TEMPO.CO, Jakarta - Ketua Umum Asosiasi Pengusaha Gula dan Terigu Indonesia (Apegti) Natsir Mansyur meragukan kebijakan pemerintah untuk mengimpor raw sugar (gula mentah) bisa memenuhi kebutuhan gula masyarakat di perbatasan. Sebab masalah distribusi gula sampai saat ini masih menjadi kendala utama.
Menurut Natsir, tiga perusahaan yang diberi izin impor yakni PT PG Rajawali III (Pabrik Gula Gorontalo), PT Industri Gula Nusantara (IGN) dan PT Eka Tunggal Mandiri merupakan perusahaan yang pabrik-pabriknya berbasis tebu, bukan raw sugar. Raw sugar, menurutnya lebih cocok buat gula rafinasi untuk keperluan industri, bukan gula Kristal putih yang biasa dikonsumsi. “Ini jadi kurang match,” ujarnya ketika dihubungi Sabtu, 11 Mei 2013.
Selain itu, kata Natsir, tiga perusahaan tersebut tidak berpengalaman dalam hal distribusi, biaya tranportasi, sarana pergudangan. Sehingga Asosiasi sangat pesimistis, langkah perusahaan itu bisa memenuhi kebutuhan gula di kawasan perbatasan. “Ini harus dipikirkan lagi, dan pasti makan waktu,” ujarnya.
Natsir pun menyayangkan hal tersebut. Sebab, menurutnya masalah gula di perbatasan ini sudah cukup kronis. Ia menyebut, di perbatasan harga gula yang dikirim dari Jawa saat ini mencapai Rp 14.500 per kilogram, sementara gula selundupan dari negeri jiran bisa dibeli seharga Rp 9.500 per kilogram.
Bila pemerintah tak bisa menekan disparitas harga, penyelundupan akan terus berlangsung. Akibatnya, pendapatan negara dari pajak bea masuk hilang.

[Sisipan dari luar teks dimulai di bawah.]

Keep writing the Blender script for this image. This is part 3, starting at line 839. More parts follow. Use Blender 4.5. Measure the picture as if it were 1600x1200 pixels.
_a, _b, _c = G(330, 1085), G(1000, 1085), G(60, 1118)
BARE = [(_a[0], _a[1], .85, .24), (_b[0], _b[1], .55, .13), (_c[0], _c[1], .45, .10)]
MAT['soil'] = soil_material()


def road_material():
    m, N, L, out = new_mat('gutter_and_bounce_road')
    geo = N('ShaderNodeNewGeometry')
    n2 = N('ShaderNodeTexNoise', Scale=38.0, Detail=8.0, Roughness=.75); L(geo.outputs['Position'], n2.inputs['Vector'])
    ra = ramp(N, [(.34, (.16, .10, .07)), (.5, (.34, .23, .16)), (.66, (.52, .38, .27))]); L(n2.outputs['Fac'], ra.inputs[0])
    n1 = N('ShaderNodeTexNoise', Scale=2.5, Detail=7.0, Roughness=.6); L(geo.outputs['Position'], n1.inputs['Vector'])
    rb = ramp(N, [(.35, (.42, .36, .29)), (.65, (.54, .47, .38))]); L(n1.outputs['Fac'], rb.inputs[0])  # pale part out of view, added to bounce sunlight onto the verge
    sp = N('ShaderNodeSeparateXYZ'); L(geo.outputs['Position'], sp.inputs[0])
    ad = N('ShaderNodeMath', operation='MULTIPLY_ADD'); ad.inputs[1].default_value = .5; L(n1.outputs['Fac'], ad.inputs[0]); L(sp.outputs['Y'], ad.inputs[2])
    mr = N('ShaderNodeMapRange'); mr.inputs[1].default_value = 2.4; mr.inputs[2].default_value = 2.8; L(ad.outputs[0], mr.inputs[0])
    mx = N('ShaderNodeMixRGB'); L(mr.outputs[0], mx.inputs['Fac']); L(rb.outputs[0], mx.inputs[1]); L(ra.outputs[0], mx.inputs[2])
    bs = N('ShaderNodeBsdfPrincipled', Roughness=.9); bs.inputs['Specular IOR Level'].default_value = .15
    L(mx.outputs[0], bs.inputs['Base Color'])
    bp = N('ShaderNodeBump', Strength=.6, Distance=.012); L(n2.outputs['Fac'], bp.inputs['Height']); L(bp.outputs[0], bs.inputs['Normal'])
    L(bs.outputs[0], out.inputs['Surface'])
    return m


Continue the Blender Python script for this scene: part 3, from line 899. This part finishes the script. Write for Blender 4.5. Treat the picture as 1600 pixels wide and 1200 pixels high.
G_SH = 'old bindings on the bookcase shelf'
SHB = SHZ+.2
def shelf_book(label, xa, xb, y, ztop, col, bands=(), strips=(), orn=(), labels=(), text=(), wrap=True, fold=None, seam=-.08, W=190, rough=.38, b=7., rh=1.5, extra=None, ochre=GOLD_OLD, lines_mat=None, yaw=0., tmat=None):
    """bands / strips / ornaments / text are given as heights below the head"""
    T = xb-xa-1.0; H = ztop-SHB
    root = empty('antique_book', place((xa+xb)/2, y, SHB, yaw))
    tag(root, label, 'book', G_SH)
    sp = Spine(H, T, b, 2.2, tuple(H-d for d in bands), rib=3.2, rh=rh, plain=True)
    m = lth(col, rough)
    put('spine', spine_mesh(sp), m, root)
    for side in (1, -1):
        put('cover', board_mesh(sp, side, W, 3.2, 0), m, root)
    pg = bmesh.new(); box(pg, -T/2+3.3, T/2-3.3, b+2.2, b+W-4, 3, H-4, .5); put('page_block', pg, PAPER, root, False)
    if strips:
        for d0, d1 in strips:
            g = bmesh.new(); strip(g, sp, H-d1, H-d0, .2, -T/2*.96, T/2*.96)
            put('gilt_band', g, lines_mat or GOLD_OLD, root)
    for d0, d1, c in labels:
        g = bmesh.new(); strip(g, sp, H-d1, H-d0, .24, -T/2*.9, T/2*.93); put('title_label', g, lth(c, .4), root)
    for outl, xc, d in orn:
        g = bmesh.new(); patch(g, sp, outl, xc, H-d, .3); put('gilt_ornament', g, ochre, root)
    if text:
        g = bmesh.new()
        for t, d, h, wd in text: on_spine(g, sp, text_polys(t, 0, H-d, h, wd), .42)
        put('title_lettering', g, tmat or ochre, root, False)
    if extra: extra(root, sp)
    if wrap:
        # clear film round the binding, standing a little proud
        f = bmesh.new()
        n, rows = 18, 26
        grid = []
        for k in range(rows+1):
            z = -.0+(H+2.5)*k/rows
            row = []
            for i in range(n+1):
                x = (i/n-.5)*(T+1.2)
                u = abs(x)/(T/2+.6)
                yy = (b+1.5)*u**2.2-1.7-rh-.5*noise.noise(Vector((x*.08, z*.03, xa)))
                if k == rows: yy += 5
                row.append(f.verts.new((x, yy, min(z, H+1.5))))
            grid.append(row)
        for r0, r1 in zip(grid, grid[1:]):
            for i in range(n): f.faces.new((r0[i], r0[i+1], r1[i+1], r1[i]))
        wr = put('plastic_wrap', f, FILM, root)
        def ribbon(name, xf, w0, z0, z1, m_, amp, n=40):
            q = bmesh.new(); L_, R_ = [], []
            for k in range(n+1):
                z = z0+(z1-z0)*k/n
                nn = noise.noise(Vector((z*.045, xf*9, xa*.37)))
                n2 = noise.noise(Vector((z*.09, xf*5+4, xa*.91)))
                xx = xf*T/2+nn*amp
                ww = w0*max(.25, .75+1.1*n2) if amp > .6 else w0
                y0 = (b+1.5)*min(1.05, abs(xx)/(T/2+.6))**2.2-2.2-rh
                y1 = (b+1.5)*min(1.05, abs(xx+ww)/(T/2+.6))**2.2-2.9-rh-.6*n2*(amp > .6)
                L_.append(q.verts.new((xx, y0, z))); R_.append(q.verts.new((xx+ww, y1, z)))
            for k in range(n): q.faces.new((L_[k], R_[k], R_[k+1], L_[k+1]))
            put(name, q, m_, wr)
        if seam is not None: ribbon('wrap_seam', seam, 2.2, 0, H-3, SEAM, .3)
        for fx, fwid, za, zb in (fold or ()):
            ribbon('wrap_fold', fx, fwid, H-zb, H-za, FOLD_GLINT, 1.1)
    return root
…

Sebelumnya, Kementerian Perdagangan mengabulkan izin impor gula mentah (raw sugar) untuk wilayah perbatasan. Diantaranya Kalimantan, Aceh, Kepulauan Riau, Sulawesi, dan Maluku.
Sebanyak 93 ribu ton dari total 240 ribu ton impor raw sugar untuk mengisi idle capacity (kekurangan bahan baku tebu) selama musim giling tebu di tiga perusahaan yakni PT PG Rajawali III (Pabrik Gula Gorontalo), PT Industri Gula Nusantara (IGN) dan PT Eka Tunggal Mandiri akan diperuntukkan bagi wilayah-wilayah tersebut.